Drop a brick in your toilet to fight the drought

Dropping a brick isn’t something you normally brag about, but in this instance, it could help you go from water hog to water hero at home.

In California, which is experiencing the very real effects of a record-breaking drought, it’s still hard to get people to take responsibility for water conservation in their own homes and habits, where their actions can have a direct impact on not only the overall amount of residential water used every day, but can also result in a smaller water bill.

There are a number of ways to reduce water use in the home, such as taking shorter showers, installing low-flow faucets and showerheads, and cutting back on landscape and lawn watering, but there’s another place where a small action can make a big difference, and that’s in our toilets. According to the EPA, more water is used by Americans each day to flush toilets than any other activity (at home), so drastically reducing the amount of clean municipal water that gets flushed away each day can add up to a significant amount.

In California alone, an estimated 203 million gallons of treated municipal drinking water are wasted every day due to an average flush volume of about 2.7 gallons, when compared to using modern ultra low flush toilets, which require just 1.6 gallons.

One easy way to reduce that amount, even with older toilets, is to displace some of the water in the tank with a brick, which allows you to get the same flush pressure, but to use up to half a gallon less water per flush. However, keeping an actual clay brick in your toilet tank might not be the best for your plumbing, so this age-old water saving trick for the bathroom is getting a modern makeover, and the creators of the project are using crowdfunding and a bit of humor to help boost home water conservation efforts.

The Drop-A-Brick is a rubber brick designed to be lightweight enough to ship anywhere (8 oz), and yet when in place, to be heavy enough to stay put in the tank, displacing half of a gallon of water and saving up to 2 gallons per day per person. The hollow brick can be compressed for shipping, but when filled with a little bit of water, a hydro-gel inside the brick absorbs enough water to expand up to 200 times its size, allowing it to sink to the bottom of the tank.

© Drop-A-BrickTo launch the Drop-A-Brick, the creators have turned to crowdfunding to raise the money for tooling costs and the first production run, and backers of the Indiegogo campaign can pick up one with a pledge of just $15, or donate one to a needy family with a pledge of $12, or do both for $27.

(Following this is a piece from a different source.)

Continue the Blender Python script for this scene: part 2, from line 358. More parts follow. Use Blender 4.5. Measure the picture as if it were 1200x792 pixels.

You don’t need a rubber brick to save half a gallon of water per flush, as there are ways to displace that water in the tank without worrying about a disintegrating brick (such as putting the brick into a ziplock bag, using a similarly-sized rock instead of a brick, or filling a half gallon plastic or glass jug with water and putting that in the tank), but if you want to be part of “the bowl movement”, and you’d like to be able to tell your friends and family that you’re saving water by dropping a rubber brick, then by all means support this project.